Web Performance: Page Load Time Part 1

The time it takes to load a web page has been shown to have a dramatic impact on user experience, extending to conversion rates for sales as well as overall traffic engagement and retention.  So whether you have an e-commerce site or a marketing/brochure-ware site, delivering a fast experience to your user is hugely important.  Studies have shown that in the ‘information now’ age, attention spans are diminishing which is leading directly to the results of the studies above.  According to a study by SOASTA, users expect pages to load in similar times across all their devices; 1.8 seconds on a desktop compared to 2.7 seconds on a mobile device – the latter being something quite difficult to achieve!

What does “page load time” mean?

One of the problems with a metric such as “page load time” is that it can mean different things to different people.  For the average user it may mean “once the page has loaded and I can do something”, for a developer is may mean “once the first byte of data has reached the browser”.  If you’re approaching the problem of slow page load times – or even just optimizing what you have – it is important to level set on what the true metric is.  However, even taking the average user’s definition has some nuances – do they care if items are downloading in the background if the part of the page they want to interact with is usable?  For example, a streaming video banner may continue to download in the background after the initial state of the page has loaded, but doesn’t have a negative impact to the user.  If items outside the initial visible window are download after the visible portion is loaded, do they care?

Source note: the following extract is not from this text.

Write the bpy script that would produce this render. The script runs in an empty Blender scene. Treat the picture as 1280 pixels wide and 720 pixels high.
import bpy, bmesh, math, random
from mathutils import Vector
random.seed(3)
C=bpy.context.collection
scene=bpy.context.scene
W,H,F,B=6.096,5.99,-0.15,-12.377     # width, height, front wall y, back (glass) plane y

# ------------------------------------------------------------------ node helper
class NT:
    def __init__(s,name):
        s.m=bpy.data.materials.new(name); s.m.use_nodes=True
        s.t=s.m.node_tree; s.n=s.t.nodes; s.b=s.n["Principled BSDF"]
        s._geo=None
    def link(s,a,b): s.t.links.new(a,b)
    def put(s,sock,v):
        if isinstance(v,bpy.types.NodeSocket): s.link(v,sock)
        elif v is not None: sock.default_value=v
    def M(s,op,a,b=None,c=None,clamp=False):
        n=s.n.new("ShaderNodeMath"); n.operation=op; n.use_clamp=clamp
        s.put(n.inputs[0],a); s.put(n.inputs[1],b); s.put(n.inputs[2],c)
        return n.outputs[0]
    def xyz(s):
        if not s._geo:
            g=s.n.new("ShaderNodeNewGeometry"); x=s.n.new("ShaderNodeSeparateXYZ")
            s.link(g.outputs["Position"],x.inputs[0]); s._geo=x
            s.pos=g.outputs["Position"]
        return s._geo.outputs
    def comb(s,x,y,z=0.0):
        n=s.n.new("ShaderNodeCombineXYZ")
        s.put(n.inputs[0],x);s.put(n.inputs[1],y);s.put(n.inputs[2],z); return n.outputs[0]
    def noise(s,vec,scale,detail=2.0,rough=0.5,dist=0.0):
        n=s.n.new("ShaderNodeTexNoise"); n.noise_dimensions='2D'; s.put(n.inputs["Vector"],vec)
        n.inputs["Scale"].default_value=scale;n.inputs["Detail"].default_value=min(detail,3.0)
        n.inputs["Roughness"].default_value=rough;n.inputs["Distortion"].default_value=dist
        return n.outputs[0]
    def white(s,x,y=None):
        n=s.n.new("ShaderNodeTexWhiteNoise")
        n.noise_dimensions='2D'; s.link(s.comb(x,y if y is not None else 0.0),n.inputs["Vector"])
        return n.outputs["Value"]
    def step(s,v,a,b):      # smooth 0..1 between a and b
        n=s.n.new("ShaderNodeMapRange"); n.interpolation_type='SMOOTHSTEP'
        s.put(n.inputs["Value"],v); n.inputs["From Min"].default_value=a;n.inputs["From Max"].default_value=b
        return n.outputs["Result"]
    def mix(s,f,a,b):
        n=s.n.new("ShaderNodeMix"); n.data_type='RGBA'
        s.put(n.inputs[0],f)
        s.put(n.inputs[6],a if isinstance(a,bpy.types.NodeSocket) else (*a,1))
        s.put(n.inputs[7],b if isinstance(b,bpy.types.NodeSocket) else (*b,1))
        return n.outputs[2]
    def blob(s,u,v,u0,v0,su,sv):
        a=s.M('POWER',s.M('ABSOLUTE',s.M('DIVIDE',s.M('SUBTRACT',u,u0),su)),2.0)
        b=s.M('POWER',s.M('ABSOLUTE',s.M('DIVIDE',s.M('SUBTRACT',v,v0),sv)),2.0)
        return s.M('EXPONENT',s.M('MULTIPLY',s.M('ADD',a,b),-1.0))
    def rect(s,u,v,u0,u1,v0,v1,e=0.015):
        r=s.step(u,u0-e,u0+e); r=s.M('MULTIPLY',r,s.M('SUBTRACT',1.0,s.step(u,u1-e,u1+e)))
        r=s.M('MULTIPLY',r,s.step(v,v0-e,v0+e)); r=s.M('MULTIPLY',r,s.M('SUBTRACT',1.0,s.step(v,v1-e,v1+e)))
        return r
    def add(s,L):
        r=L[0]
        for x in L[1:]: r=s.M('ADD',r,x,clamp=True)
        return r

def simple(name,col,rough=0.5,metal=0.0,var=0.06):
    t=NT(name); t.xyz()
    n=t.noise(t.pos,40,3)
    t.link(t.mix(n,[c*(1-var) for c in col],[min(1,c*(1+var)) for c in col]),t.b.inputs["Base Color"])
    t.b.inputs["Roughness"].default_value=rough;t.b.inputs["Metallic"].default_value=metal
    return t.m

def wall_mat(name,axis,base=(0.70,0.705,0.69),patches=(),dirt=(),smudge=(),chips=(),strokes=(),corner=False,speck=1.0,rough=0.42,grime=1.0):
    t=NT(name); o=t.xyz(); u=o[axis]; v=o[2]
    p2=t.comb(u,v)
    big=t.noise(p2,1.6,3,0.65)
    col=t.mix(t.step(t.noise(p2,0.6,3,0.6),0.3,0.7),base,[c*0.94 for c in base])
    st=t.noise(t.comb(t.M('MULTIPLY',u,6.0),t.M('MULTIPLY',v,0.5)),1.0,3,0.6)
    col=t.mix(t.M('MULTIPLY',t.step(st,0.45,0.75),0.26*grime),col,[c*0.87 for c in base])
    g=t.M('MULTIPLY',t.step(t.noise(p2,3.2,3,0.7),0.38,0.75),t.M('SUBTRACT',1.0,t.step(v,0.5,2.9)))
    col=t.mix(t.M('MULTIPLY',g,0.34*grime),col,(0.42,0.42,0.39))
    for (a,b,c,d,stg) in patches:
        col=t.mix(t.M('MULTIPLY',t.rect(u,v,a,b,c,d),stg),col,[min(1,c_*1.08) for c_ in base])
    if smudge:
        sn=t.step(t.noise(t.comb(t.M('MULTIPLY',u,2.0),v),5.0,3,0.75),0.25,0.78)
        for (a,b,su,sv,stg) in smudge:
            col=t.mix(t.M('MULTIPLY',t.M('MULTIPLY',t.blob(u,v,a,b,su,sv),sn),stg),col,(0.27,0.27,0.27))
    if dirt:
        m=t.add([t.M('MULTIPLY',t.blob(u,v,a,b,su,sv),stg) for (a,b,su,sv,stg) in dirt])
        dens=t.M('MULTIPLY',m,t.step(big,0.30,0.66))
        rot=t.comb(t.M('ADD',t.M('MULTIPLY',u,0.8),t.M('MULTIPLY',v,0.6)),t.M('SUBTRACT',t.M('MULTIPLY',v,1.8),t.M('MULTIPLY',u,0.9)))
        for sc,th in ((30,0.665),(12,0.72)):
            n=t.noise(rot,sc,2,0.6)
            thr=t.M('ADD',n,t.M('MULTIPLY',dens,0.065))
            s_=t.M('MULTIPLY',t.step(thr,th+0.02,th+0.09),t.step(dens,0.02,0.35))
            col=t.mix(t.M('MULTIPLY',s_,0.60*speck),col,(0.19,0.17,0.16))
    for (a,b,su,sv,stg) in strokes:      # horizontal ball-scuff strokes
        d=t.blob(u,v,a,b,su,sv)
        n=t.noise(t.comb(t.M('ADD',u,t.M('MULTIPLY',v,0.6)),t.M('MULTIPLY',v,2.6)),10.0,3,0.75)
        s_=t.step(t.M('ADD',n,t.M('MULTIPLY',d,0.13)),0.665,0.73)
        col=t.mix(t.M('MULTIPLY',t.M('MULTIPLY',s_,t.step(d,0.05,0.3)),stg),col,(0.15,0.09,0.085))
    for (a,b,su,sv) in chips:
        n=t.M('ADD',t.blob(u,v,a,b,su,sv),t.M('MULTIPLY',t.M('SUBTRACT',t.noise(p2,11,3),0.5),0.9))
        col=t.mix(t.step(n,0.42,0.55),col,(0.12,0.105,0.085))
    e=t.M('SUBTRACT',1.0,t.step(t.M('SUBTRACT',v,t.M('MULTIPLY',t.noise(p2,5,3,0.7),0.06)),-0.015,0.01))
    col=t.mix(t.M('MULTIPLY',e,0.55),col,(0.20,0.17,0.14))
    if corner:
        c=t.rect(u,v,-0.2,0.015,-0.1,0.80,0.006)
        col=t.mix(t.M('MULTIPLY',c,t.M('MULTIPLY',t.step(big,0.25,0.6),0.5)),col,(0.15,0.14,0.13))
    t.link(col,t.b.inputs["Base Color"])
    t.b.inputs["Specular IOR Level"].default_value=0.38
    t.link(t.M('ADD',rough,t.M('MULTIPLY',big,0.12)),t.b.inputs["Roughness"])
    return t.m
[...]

Metrics to care about and how to track them

This is only my consideration at this moment, but I believe there are 3 important metrics to focus on (these are terms used by the webpagetest.org tool);

  • Time to First Byte (TTFB) – This is the amount of time it takes for the request to leave the users browser, reach the web server and have HTML processed, and the first byte to be received back by the browser.
  • Start Render – this is the time, including TTFB, that it takes the browser to start to apply visuals to the user’s browser
  • First Interactive – this is the time it takes for the browser to process all required styles and scripts and for the user to interact with the page (I personally believe this is the “page load time” that the average user cares about)
  • Page load – All assets have been downloaded from the server and the user can navigation around the page.

As alluded to above, one of the best tools around to monitor page load times is www.webpagetest.org.  On the testing side, it allows you to simulate the browser, location and in many cases the device used for the test.  This means you can check to see how your site fares on a desktop browser with a cable connection from Chrome, as well as a Galaxy S5 running Opera Mini on a slow 3G connection.  There are a slew of other settings that can be applied, such as custom headers, basic HTTP authentication, or even pointing to external domains to fake a failure to see how your site reacts.

WPT Testing

On the results side, there is everything from the Executive Dashboard style A-F rating for 6 categories, down to the exact waterfall chart that was the result of the request.  WPT Results Executive

Using this data it is possible to identify which individual requests are slowing down your page – this could be an unoptimized image, too many assets being downloaded or even a third party site being unavailable and blocking your page.